_WHAT THE TASK ASKS_
Repeat exactly and only the lines from the line containing "Continue the Blender" through the line containing "hg = from_bm('hinge', bm, NICKEL);", both included.

_DATA TO USE_
* Begin *

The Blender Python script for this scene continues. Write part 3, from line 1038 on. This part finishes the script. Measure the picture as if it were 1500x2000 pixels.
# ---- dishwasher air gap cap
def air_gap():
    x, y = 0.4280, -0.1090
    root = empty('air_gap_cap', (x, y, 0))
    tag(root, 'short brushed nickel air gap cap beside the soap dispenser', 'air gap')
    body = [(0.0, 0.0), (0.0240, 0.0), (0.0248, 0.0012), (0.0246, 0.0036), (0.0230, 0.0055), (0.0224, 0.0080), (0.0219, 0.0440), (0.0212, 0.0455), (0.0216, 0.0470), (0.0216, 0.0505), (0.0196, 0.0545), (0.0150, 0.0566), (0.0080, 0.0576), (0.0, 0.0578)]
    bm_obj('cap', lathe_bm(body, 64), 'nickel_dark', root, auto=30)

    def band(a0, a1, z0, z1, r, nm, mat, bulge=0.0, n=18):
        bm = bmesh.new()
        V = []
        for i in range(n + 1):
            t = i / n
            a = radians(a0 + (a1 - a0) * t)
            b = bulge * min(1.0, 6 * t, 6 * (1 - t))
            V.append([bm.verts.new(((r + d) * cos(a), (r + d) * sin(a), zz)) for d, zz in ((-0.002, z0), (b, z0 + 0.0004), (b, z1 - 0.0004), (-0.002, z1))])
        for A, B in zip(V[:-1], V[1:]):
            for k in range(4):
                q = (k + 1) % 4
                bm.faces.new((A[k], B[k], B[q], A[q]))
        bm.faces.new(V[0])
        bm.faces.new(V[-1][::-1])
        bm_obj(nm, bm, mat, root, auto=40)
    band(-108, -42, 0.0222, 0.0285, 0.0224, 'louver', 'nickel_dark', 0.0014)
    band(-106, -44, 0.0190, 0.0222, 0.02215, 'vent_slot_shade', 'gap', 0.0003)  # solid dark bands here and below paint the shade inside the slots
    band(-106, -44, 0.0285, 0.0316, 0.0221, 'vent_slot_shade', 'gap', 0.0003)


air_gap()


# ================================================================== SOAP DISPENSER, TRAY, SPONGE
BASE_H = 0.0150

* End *
* Begin *

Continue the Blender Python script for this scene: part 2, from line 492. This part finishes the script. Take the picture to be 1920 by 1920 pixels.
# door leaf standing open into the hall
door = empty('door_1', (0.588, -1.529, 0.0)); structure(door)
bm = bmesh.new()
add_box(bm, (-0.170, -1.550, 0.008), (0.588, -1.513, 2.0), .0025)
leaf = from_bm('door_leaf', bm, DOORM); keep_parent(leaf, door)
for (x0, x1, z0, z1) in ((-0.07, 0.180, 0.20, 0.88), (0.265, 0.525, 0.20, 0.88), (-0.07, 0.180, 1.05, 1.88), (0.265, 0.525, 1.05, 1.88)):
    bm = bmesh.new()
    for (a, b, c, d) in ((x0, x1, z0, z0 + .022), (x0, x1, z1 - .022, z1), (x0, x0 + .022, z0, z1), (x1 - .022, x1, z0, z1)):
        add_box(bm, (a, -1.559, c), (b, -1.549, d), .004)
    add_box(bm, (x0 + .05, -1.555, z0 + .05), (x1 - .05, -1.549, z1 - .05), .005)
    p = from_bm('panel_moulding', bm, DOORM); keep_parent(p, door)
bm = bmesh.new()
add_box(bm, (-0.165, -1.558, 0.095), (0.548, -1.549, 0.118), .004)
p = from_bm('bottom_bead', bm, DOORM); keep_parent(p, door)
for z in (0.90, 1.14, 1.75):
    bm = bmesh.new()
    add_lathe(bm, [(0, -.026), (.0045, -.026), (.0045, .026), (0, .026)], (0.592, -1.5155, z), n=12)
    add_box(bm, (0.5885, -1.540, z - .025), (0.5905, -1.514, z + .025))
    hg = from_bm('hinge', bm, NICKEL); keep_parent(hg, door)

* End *

_FINAL ANSWER_
Continue the Blender Python script for this scene: part 2, from line 492. This part finishes the script. Take the picture to be 1920 by 1920 pixels.
# door leaf standing open into the hall
door = empty('door_1', (0.588, -1.529, 0.0)); structure(door)
bm = bmesh.new()
add_box(bm, (-0.170, -1.550, 0.008), (0.588, -1.513, 2.0), .0025)
leaf = from_bm('door_leaf', bm, DOORM); keep_parent(leaf, door)
for (x0, x1, z0, z1) in ((-0.07, 0.180, 0.20, 0.88), (0.265, 0.525, 0.20, 0.88), (-0.07, 0.180, 1.05, 1.88), (0.265, 0.525, 1.05, 1.88)):
    bm = bmesh.new()
    for (a, b, c, d) in ((x0, x1, z0, z0 + .022), (x0, x1, z1 - .022, z1), (x0, x0 + .022, z0, z1), (x1 - .022, x1, z0, z1)):
        add_box(bm, (a, -1.559, c), (b, -1.549, d), .004)
    add_box(bm, (x0 + .05, -1.555, z0 + .05), (x1 - .05, -1.549, z1 - .05), .005)
    p = from_bm('panel_moulding', bm, DOORM); keep_parent(p, door)
bm = bmesh.new()
add_box(bm, (-0.165, -1.558, 0.095), (0.548, -1.549, 0.118), .004)
p = from_bm('bottom_bead', bm, DOORM); keep_parent(p, door)
for z in (0.90, 1.14, 1.75):
    bm = bmesh.new()
    add_lathe(bm, [(0, -.026), (.0045, -.026), (.0045, .026), (0, .026)], (0.592, -1.5155, z), n=12)
    add_box(bm, (0.5885, -1.540, z - .025), (0.5905, -1.514, z + .025))
    hg = from_bm('hinge', bm, NICKEL); keep_parent(hg, door)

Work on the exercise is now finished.